[BEGIN]
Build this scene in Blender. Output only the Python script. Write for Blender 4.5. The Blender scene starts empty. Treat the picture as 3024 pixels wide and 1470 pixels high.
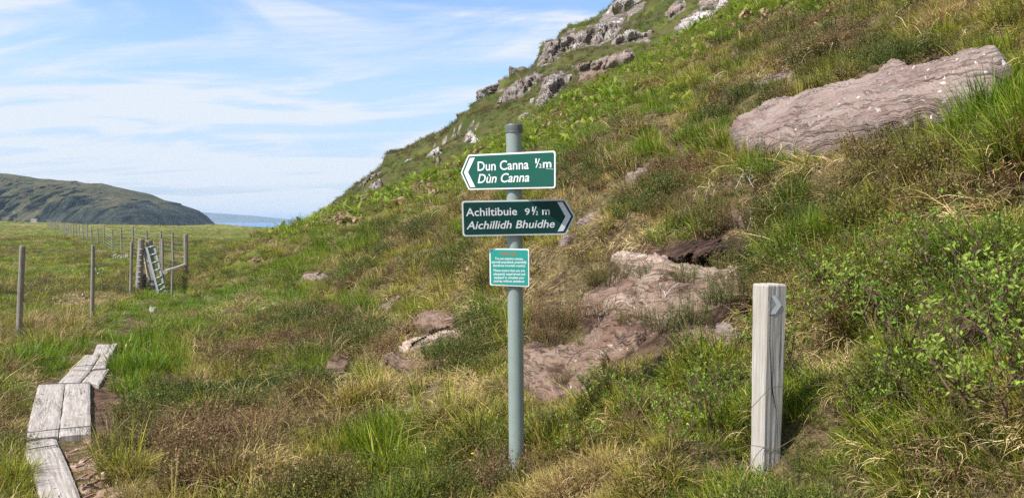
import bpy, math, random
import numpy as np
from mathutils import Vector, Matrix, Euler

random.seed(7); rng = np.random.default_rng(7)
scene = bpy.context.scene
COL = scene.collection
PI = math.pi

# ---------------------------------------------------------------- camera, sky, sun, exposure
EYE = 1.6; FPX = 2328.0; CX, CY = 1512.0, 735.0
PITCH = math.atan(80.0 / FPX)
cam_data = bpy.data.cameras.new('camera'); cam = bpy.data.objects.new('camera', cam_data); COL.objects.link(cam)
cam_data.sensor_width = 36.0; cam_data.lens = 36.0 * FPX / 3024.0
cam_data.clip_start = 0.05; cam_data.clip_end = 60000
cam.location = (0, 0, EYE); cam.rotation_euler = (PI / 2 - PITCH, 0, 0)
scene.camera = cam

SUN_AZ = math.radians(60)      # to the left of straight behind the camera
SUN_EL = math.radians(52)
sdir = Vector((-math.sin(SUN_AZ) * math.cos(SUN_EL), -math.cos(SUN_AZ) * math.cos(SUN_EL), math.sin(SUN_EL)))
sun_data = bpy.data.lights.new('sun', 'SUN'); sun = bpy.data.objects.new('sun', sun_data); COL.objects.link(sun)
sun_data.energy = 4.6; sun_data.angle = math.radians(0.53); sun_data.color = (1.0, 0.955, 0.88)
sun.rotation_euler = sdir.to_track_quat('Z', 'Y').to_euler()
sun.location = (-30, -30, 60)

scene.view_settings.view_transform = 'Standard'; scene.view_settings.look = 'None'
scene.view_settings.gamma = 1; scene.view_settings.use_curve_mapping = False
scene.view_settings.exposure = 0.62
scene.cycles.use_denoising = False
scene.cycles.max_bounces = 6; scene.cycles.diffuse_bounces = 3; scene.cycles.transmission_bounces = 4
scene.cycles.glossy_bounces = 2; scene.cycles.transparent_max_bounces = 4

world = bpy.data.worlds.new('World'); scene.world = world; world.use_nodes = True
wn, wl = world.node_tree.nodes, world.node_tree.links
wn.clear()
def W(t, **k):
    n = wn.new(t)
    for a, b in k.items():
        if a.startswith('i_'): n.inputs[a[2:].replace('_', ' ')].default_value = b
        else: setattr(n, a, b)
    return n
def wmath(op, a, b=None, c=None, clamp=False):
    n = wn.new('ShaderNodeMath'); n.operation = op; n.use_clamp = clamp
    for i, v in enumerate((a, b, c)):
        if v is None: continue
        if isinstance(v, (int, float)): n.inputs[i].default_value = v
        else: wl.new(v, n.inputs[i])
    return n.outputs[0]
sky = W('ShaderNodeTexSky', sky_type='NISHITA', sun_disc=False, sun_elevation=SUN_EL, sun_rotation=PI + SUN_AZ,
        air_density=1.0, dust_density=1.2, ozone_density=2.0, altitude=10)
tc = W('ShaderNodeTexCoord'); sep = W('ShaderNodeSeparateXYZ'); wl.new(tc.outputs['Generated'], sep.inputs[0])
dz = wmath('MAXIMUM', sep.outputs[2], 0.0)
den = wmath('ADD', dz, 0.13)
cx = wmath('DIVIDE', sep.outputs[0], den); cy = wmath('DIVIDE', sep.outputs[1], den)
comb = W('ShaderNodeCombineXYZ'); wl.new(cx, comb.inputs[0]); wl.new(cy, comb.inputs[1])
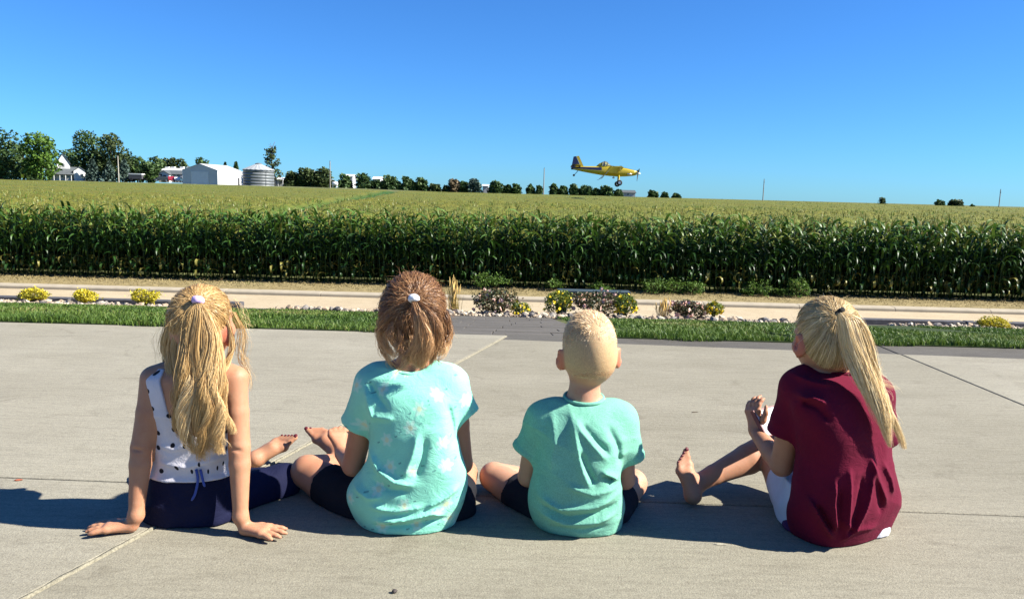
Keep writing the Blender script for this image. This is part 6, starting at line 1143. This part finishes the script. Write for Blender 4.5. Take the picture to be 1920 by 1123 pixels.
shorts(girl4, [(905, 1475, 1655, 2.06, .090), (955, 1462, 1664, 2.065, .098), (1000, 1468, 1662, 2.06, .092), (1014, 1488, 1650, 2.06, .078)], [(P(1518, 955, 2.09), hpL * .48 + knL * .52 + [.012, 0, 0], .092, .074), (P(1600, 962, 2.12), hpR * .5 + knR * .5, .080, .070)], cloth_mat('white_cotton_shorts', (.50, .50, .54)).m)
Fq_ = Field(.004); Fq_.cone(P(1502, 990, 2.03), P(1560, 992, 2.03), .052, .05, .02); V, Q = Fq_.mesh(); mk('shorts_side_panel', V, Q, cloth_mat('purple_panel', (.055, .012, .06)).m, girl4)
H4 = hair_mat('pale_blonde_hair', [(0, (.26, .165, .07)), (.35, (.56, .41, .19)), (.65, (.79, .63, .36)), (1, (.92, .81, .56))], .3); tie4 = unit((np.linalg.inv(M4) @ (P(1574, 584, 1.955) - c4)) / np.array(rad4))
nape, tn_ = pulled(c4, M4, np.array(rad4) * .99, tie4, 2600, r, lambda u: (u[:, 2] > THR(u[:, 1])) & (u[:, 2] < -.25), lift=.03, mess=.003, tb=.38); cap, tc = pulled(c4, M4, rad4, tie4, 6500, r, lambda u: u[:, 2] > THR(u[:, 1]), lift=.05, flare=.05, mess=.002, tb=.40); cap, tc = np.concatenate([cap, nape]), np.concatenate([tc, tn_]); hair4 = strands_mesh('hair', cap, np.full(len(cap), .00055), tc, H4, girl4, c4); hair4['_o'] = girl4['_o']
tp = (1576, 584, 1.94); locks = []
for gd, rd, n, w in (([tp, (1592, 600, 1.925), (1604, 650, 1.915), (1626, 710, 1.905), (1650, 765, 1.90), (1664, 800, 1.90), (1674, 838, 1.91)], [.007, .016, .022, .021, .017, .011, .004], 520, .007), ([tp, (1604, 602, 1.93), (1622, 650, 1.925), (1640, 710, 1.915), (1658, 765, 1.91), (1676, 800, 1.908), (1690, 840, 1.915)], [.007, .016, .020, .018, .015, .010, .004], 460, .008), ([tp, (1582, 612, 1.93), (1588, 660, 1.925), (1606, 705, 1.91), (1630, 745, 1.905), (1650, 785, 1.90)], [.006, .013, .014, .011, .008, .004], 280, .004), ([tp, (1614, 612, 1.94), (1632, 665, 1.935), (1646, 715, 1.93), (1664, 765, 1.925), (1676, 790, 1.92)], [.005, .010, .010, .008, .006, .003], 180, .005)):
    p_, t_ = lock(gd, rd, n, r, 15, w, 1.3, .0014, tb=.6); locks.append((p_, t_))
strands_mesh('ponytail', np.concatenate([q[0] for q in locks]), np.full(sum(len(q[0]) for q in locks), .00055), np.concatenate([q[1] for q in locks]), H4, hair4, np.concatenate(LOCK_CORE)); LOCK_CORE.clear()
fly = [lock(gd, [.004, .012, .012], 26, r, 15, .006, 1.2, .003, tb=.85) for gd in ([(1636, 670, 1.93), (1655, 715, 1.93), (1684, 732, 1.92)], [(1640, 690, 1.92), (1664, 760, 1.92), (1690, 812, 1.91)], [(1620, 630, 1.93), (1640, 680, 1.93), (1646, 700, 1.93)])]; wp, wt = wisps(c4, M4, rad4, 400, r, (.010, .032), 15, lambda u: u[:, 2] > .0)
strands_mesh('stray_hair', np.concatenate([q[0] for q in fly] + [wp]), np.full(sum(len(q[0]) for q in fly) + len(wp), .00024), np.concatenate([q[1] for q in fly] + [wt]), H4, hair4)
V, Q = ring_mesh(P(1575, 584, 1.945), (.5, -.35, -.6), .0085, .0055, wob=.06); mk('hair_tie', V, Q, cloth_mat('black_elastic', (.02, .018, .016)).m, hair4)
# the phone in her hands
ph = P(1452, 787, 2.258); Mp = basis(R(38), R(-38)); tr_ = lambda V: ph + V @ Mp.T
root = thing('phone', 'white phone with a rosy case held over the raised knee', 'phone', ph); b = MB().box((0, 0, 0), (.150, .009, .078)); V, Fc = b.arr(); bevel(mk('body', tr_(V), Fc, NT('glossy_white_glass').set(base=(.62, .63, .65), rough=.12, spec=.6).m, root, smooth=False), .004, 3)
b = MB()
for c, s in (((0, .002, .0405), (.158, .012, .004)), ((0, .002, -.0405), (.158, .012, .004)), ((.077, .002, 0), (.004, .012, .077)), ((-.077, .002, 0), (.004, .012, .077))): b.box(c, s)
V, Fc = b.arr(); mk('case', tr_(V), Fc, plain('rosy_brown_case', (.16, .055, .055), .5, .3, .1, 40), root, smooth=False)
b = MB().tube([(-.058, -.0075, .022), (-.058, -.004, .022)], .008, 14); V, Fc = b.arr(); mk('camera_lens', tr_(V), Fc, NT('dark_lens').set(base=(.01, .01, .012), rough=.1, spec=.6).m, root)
[END]
[What to do] Find how many of the lines above have the word "this" in them. State only that number.

[Output] 2